While I don't affirm the presence or existence of some deity, key designer, or guru in this I do feel communion with what for lack of a better word at the moment I would call 'magic'. We are, I'm pretty sure, alive. That means we are moving through time, changing constantly while holding onto some shape of temporary permanence (self). We are obviously shaped and steered by forces around us, including the bigger systems - economic, political, social, etc. Rarely, or least infrequently do we pause long enough to think about how those systems evolved, if they serve us well, and how they drive how we think and respond to the world around us. Perhaps even more rarely, do we examine how crucial some basic parts of our world weave their web on us - e.g. language. How a simple word choice makes such a difference in our relationship to what is being conveyed or attempted to be conveyed.
Take for a simple example the difference between 'I want this' versus 'I need this'. I think we can agree there is a difference. Advertising aims at shifting us to the belief that we NEED something from simply WANTING it. Or one of my favorites from the general semantics folks who discuss E-prime as semantic choice, the difference in seemingly simple declaratory statements, for example, "The world is going to hell" versus "It seems like the world is going to hell." The reliance on the dogmatic "is" versus the less dogmatic "seems". Language matters. It creates openings or closes doors.
As I age, my experience nudges me to believe that life is not only complex, but evolving into deeper complexity at an accelerating rate. In such a world, this fellow will never be able to comprehend the complexity simply by honing the rational mind. I lean on some sense of communion with otherness calibrated against a more sophisticated understanding and appreciation of moral/ethical considerations.
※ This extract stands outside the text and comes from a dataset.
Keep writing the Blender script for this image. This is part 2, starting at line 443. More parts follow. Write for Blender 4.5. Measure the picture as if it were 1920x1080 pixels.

This is a long soliloquy to try and explain how I come to write these days. Ideas emerge throughout the awakened day and at some point there is a tipping point of energy to explore an idea or set of ideas in a written form. So this particular verbose effort was initially triggered by the question of a few days back. It settled into the subconscious and emerged as I was glancing back to find an earlier blog only to be surprised at how many I had written in the past few months.